La perception du bien et du mal provient en partie du passé de la communauté. Elle a sa logique particulière, laquelle n'est pas partagée, ne peut ou ne doit pas être entièrement adoptée par les étrangers à la communauté. La frontière d'une communauté fait ainsi corps avec la limite du consensus moral. À la frontière termine la possibilité de moralement se lier, à la frontière commence la violence des rapports de force sans morale.

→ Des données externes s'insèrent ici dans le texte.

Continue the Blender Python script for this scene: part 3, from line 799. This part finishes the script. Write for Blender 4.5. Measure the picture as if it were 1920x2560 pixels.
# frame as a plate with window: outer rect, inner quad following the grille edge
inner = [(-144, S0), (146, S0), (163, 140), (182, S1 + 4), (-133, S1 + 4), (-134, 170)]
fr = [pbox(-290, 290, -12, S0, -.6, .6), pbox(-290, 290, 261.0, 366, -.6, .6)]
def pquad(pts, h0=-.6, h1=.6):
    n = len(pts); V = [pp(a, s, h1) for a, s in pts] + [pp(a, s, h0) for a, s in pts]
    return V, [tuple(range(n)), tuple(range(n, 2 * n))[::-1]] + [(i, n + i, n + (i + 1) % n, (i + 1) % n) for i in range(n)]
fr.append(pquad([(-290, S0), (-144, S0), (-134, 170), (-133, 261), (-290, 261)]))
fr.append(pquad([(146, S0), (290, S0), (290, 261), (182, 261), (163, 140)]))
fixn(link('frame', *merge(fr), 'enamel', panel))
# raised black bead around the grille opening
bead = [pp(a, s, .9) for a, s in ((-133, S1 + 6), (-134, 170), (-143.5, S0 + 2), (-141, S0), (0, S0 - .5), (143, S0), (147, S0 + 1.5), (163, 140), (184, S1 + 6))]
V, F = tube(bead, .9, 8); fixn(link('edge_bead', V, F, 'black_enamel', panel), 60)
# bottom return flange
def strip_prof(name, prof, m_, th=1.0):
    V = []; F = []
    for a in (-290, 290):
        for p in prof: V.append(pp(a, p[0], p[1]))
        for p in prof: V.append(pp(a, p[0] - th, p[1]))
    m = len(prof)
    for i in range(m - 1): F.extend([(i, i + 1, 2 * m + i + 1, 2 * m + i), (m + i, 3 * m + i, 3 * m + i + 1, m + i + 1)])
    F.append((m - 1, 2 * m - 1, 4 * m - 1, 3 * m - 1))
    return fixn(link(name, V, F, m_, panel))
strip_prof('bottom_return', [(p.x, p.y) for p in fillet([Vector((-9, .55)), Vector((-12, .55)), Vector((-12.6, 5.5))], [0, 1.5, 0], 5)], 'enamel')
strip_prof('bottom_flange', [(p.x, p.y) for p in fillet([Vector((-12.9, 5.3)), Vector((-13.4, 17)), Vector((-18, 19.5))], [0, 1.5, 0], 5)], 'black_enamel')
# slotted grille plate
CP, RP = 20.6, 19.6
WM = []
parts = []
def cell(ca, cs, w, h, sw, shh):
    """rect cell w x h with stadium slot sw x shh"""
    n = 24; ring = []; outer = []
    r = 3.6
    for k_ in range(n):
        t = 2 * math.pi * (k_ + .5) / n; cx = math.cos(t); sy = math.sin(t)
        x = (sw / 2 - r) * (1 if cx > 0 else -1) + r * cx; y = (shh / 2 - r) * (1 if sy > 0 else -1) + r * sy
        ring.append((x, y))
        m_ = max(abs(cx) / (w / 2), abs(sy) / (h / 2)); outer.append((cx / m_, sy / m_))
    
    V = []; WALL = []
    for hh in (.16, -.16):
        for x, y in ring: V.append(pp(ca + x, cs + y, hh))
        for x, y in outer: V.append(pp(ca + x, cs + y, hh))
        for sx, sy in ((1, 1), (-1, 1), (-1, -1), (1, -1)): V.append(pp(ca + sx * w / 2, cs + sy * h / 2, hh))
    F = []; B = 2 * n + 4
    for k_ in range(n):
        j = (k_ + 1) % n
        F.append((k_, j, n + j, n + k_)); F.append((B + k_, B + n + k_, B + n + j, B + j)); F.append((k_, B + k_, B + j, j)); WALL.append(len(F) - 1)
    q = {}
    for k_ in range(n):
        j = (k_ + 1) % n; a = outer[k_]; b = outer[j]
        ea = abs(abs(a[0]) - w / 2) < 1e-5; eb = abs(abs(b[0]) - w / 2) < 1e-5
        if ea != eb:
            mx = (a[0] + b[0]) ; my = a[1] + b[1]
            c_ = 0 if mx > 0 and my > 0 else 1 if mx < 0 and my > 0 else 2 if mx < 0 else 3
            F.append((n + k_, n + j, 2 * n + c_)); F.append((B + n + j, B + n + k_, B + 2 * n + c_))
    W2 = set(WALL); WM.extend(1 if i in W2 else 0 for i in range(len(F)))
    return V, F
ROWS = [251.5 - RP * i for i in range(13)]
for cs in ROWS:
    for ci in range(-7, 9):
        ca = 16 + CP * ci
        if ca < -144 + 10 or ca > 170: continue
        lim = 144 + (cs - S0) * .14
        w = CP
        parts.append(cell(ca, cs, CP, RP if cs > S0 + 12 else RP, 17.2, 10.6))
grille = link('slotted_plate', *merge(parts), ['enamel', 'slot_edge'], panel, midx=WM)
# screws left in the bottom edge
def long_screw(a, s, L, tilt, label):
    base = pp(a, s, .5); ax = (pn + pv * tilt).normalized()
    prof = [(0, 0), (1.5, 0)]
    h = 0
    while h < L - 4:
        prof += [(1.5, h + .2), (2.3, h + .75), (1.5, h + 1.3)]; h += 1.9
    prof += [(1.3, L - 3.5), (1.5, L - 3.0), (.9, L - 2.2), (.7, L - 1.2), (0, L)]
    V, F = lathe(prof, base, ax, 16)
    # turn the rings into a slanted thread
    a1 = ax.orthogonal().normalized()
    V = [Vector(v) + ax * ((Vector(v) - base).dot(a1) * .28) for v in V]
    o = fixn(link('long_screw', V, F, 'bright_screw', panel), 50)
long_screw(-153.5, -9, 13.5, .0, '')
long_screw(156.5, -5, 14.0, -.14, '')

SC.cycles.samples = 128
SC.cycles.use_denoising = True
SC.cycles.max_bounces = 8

Au sein d'une communauté, l'indifférence n'a pas de place. Chacun juge en permanence de la moralité du comportement d'autrui. Dans un cadre de coexistence de communautés, si deux individus ne se découvraient aucune base morale commune, alors l'un et l'autre se percevraient mutuellement comme immoraux. Tout lien moral devenant impossible, ils seraient potentiellement ennemis. Là où les réflexes communautaires règnent, l'alternative est, ou l'intégration, ou l'exclusion.
Fort heureusement, malgré d'indubitables traits conflictuels, la morale d'une communauté est rarement exclusive des autres morales. En fait, tout individu appartient simultanément à une multitude de communautés qui s'imbriquent et se superposent. Chacune avec des coutumes et donc une morale propre.
Empruntons à l'ethnologue Marshall Sahlins une image que nous intitulons ici : « Les cercles de communautés ». Modifions-la un peu et laissons aussi un religieux y ajouter sa religion.
On le voit, il existe toujours une communauté dont le cadre permet l'établissement de liens moraux. Les relations seront plus ou moins sujettes à la solidité suivant le cercle dans lequel elles s'inscrivent, les liens moraux les plus intenses se situant plus aisément dans les cercles les plus restreints.